6.2. Theoretical Contributions

(1) A cultural influence model that transcends institutions and resources was found. Social behavior is the joint product of structure and behavior [66]. It is important to note that the findings of this study emphasize the pivotal role of cultural aspects in shaping urban green innovation, surpassing the mere constraints imposed by social structures such as institutions and resources. This study found that the cultural level of the city is a necessary condition for influencing urban green innovation and plays a core role in the comprehensive cultural innovation path, the open cultural inclusiveness path, and the open participation innovation integration path. This phenomenon might be attributed to the fact that cities endowed with a heightened cultural profile possess a broader spectrum of knowledge and cognitive approaches. This enhanced cultural milieu fosters the cultivation of innovative thinking and the refinement of capabilities to promote green innovation. This perspective, rooted in cultural influence, accentuates the paramount significance of culture in the innovation process. Functioning as both a recipient and source of innovation, a robust cultural foundation allows the tenets of green innovation to take root and flourish within urban landscapes. The traditional innovation diffusion theory overemphasizes the external environment and internal resource conditions [67] while considering cultural factors. This study, to a certain extent, further enriches and advances the theories of structuration and innovation diffusion. It contends that the level of culture is even more crucial for driving innovation than resources and institutions, as the true driving force behind green innovation and sustainable development originates from the profound cultural aspects.

(2) The process of subject action is oriented toward absorption (result) and continuous participation. In the theory of innovation, diffusion, absorption, and adoption are considered key stages of the innovation process [68]. Building upon this foundation, the current study augments our understanding by unearthing the profound impact of a city’s absorption capacity on the realm of urban green innovation. Meanwhile, the continuous participation of citizens also plays a central role in the path of open participation in innovation integration. As the guarantor of sustainable development, social behavior is not only a product of structure but also the outcome of the sustainable participation and actions of behavioral subjects [69]. Furthermore, it introduces a novel layer by spotlighting the entities involved, i.e., cities and citizens, as pivotal agents in the realm of innovation promotion. The research findings not only underscore the foundational tenets of structuration theory but also shed light on the intricate interplay between these two theories, offering an enriched conceptual framework that affirms the instrumental role of subjects—both urban entities and citizens—in fostering and steering the course of innovation. In doing so, the study contributes novel theoretical insights and empirical validations that reinvigorate the realms of both structuration and innovation diffusion theories.

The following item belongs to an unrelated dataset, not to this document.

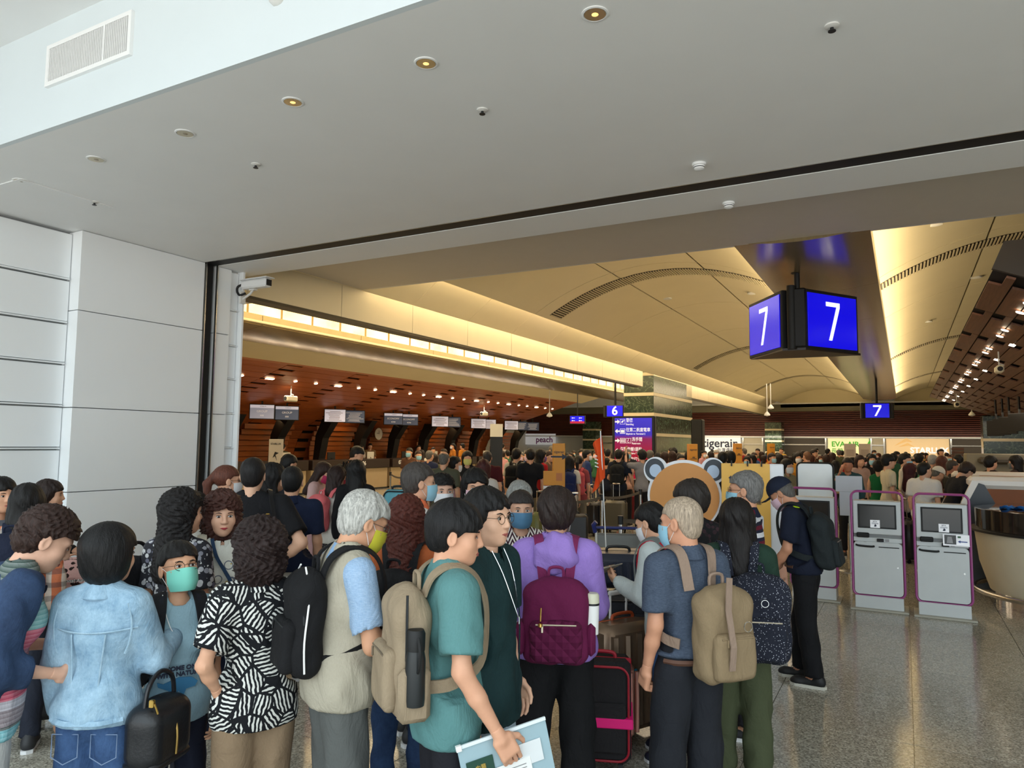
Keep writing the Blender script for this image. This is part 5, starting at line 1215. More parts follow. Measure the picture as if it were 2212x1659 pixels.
    if mask:
        g = G(); vv = []; n1, n2 = 12, 9
        for j in range(n2):
            z = -.118+.108*j/(n2-1)
            for i in range(n1+1):
                a = math.radians(-78+156*i/n1); f_ = math.sin(PI*min(1, max(0, (z+.135)/.15)))*.010; bl_ = .012*math.exp(-(a/.45)**2)*(1 if z > -.06 else .5)
                rr_ = 1-.35*max(0, (-.075-z)/.045)**2*.55
                vv.append(((.0755-.004*(z < -.09))*math.sin(a)*rr_*(1 if j < n2-1 else .97), .020+(.081*rr_+f_)*math.cos(a)+bl_+.0018*math.sin(j*3.1), z-.006*(1-math.cos(a))*(1 if z > -.06 else -1.5)))
        ff = [(j*(n1+1)+i, j*(n1+1)+i+1, (j+1)*(n1+1)+i+1, (j+1)*(n1+1)+i) for j in range(n2-1) for i in range(n1)]
        mk = G().add(vv, ff).add([(x*.985, y-.002, z) for x, y, z in vv], [q[::-1] for q in ff]); obj('face_mask', hG(mk), mask, root, True)
        if lod < 2: obj('ear_loop', hG(G().tube([(.070, .038, -.02), (.081, .012, .004), (.086, -.014, .010), (.084, -.018, -.03), (.078, .0, -.04), (.068, .032, -.085)], .0013, 5).tube([(-.070, .038, -.02), (-.081, .012, .004), (-.086, -.014, .010), (-.084, -.018, -.03), (-.078, .0, -.04), (-.068, .032, -.085)], .0013, 5)), plain('white_elastic', (235, 235, 235), .6), root, True)
    if glasses and lod < 2:
        g = G(); rw = glasses if isinstance(glasses, tuple) else (40, 38, 36)
        for q in (-1, 1):
            g.tube([(q*.034+.0235*math.cos(a), .101-abs(math.cos(a)*.002), -.001+.0205*math.sin(a)) for a in np.linspace(0, 2*PI, 21)[:-1]], .0012, 5, closed=True).tube([(q*.057, .099, .003), (q*.074, .06, .006), (q*.083, -.01, .006)], .0012, 5)
        g.tube([(-.011, .101, .003), (0, .1035, .006), (.011, .101, .003)], .0012, 5); obj('glasses', hG(g), plain('glasses_rim', rw, .3, .6), root, True)
    # trousers
    if bot is not None:
        bo_ = bl*s_; V = Vol(S((-.27*b, -.19-abs(stride), .0)), S((.27*b, .22+abs(stride), 1.08)), res*1.2)
        V.el(S((0, -.008, .93)), S((.150*b*(1 if not fem else 1.05), .102*b, .13))+.004, 0).el(S((0, 0, 1.00)), S((.135*b, .09*b, .09))+.002, .03)
        for q in (1, -1):
            m_ = kn[q]*.55+ft[q]*.45
            V.rc(S((q*.082*b, -.012, .87)), kn[q], .082*s_*b**.5+bo_*.7, .058*s_+bo_*1.1, .02).rc(kn[q], ft[q]-np.array([0, .01, 0]), .058*s_+bo_*1.1, .048*s_+bo_*1.3, .02)
        ph = RNG.rand()*6
        V.disp(lambda X, Y, Z: .0045*np.sin(Z*21+ph+5*np.sin(X*13+ph)+4*np.sin(Y*11))*np.clip(1.1-np.abs(Z-.45*s_)*.5, .3, 1)+.003*np.sin(Z*47+X*31+ph)*(Z < .35))
        V.cut((0, 0, -1), (0, 0, cuff*s_)).cut((0, 0, 1), (0, 0, (1.03 if top is None else min(1.03, max(hem, hem if vest is None else hem+.0)+.065))*s_))
        p_, q_ = V.net(); put(botname, smesh(botname, bend(p_), q_, bot), root)
    for q in (1, -1):
        (p_, q_), sg_ = SHOE; f_ = s_*(1 if not fem else .93); k_ = (shoe, sole)
        if k_ not in SHC: SHC[k_] = (smesh('shoe', p_, q_, plain('shoe_%d_%d' % shoe[:2], shoe, .6)), mesh('sole', sg_.v, sg_.f, [plain('sole', sole, .7)]))
        so = put('shoe', SHC[k_][0], root); so.location = (ft[q][0], ft[q][1], 0); so.scale = (f_, f_, f_); put('sole', SHC[k_][1], so)
        if lod == 2: pass
    # top
    if top is not None:
        def mk(o, sl, hem_, nk, res_, mat_, nm, armhole=False):
            V = Vol(np.minimum(lo, S((-.28*b, -.22, hem_))), np.maximum(hi, S((.28*b, .25, 1.56))), res_); torso(V, o+.004)
            if hem_ < .92: V.el(S((0, -.004, hem_+.08)), S((.160*b, .110*b, .20))+o+(bl*.45 if bot is not None else 0), .05)
            for q in (1, -1):
                e, w_, _ = A[q]
                if sl == 'short':
                    V.rc(SH[q], e, .060*s_*b**.5+o, .056*s_+o*1.4, .03); d = (e-SH[q]); Ld = np.linalg.norm(d); d /= Ld; c = SH[q]+d*Ld*.78
                    X, Y, Z = V.grid(); sd = (X-c[0])*d[0]+(Y-c[1])*d[1]+(Z-c[2])*d[2]; rad = np.sqrt((X-c[0])**2+(Y-c[1])**2+(Z-c[2])**2)
                    V.D = np.where((rad < .20*s_) & (np.sign(X) == q) & (np.abs(X) > .115*s_*b), np.maximum(V.D, sd), V.D); V.rc(c-d*.02, c+d*.12, .042*s_, .042*s_, 0, 's')
                elif sl == 'long': V.rc(SH[q], e, .058*s_*b**.5+o, .050*s_+o, .03).rc(e, w_-(w_-e)*.06, .050*s_+o, .034*s_+o, .025)
                elif sl == 'elbow': V.rc(SH[q], e, .060*s_+o, .054*s_+o, .03).rc(e, e*.75+w_*.25, .054*s_+o, .050*s_+o, .02)
                elif sl == 'none' and q == 1: V.D = np.maximum(V.D, np.abs(V.grid()[0])-(sh*s_+.022))
            ph = RNG.rand()*6
            V.disp(lambda X, Y, Z: (.0042*np.sin(Z*30+ph+5*np.sin(X*11+ph)+5*np.sin(Y*9))+.003*np.sin(X*40+Z*22+ph*2))*np.clip((1.42*s_-Z)*4, .15, 1))
            V.cut((0, 0, -1), (0, 0, hem_*s_)); V.rc(S((0, .002, 1.472)), S((0, .014, 1.62)), nk*s_, (nk+.006)*s_, .006, 's')
            p_, q_ = V.net(); return put(nm, smesh(nm, bend(p_), q_, mat_), root)
        if under is not None: mk(loose*s_*.3, 'short' if vest else 'none', hem+.02, .056, res, under, 'undershirt')
        if vest is not None:
            mk(loose*s_*.5, slv, hem+.03, .060, res, top, topname); mk(loose*s_+.012, 'none', hem, .066, res, vest, 'vest')
        else: mk(loose*s_, slv, hem, neck, res, top, topname)
        if collar is not None and lod < 2:
            g = G(); N = 22; r0 = (neck+.004)*s_; ring = []
            for k in range(N):
                a = 2*PI*k/N+PI/2+.12; a = PI/2+.16+(2*PI-.32)*k/(N-1); ring.append((math.cos(a), math.sin(a)))
            vv = [(x*r0, y*r0*1.02-.010+.004, 1.470*s_-.022*y*s_+.014*s_) for x, y in ring]+[(x*(r0+.030*s_), y*(r0+.026*s_)-.012, 1.438*s_-.040*max(0, y)*s_) for x, y in ring]
            ff = [(i, i+1, i+1+N, i+N) for i in range(N-1)]; g.add(vv, ff).add([(x*.97, y*.97, z-.004) for x, y, z in vv], [q[::-1] for q in ff]); g.v = [tuple(p) for p in bend(g.v)]; obj('collar', g, collar, root, True)
    return dict(root=root, pos=pos, rz=rz, s=s_, bend=bend, hx=hx_, A=A, SH=SH, b=b, lod=lod, lean=lean, fw=fw)
def strap(p, pts, w_, m, parent, off=None, name='strap', th=.008, c=None):
    s_ = p['s']; P = spline([np.array(q, float)*s_ for q in pts], 5); P = p['bend'](P); cc = np.array([0, p['lean']*.25, 1.22])*s_
    N = []
    for q in P:
        d = q-cc; d[0] *= .7; d[2] *= (1.0 if q[2] > 1.38*s_ else .15); N.append(d/(np.linalg.norm(d)+1e-9))
    g = G().ribbon(P, N, w_, th)
    if off is not None: g.shift(off)
    return obj(name, g, m, parent, True)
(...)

(3) Structural (resource system, etc.) control also has an impact on the efficiency of urban green innovation to a certain extent. However, its significance reverberates more profoundly in the art of orchestrating the metamorphosis of institutional and resource inputs into tangible outcomes of innovation. This dynamic is exemplified through patent transformation, wherein cities deftly transmute innovation outputs into tangible manifestations such as green products, technologies, and services. In effect, this catalyzes the propagation and advancement of green innovation across economic, social, and environmental strata. This provides new empirical support for Giddens’ structuration theory, that is, the function of structural factors is not in themselves but in how they produce actual social effects through the action processes of the subjects [69]. Moreover, the sustainable development of a city is also a continuous process of accumulating and re-creating green innovation outcomes, which in turn requires the renewal and iteration of resources and institutions.

6.3. Research Limitations and Future Directions

This study has certain limitations: (1) The study sample only includes 101 large cities in China, which may limit the universality of the research results. Considering the diversity and regional differences of urban green innovation, future studies will expand the sample range and include city data from other countries or regions to increase the external validity of the research; (2) Although this study used a variety of methods, such as the DEA-SBM model, NCA, and fsQCA, each method has its limitations. Future research can consider combining more methods or introducing other analysis frameworks to understand the complexity and multi-dimensionality of urban green innovation in depth. At the same time, this study collected data on variables through questionnaires; however, the reliability and consistency of the data may pose certain challenges. Future research can consider conducting surveys in other regions, forming diversified data sources to increase the credibility and accuracy of the data; (3) The conditional variables chosen in this study cover different aspects of urban green innovation; however, whether all key factors are included still needs evaluation. Future research can further explore other potential conditional variables to improve the explanatory power and predictive ability of the model; (4) While our approach has certain advantages in evaluating the efficiency of urban green innovation, “green patents” could be a better indicator to measure green urban innovation than “patents.” Due to the incomplete data sources, we retreated to using patents as the main indicator for measuring the output of urban green innovation. Future research will delve into the exploration of a multidimensional metric framework, integrating qualitative and quantitative methods, including surveys and in-depth interviews, to comprehensively assess the output of urban green innovation.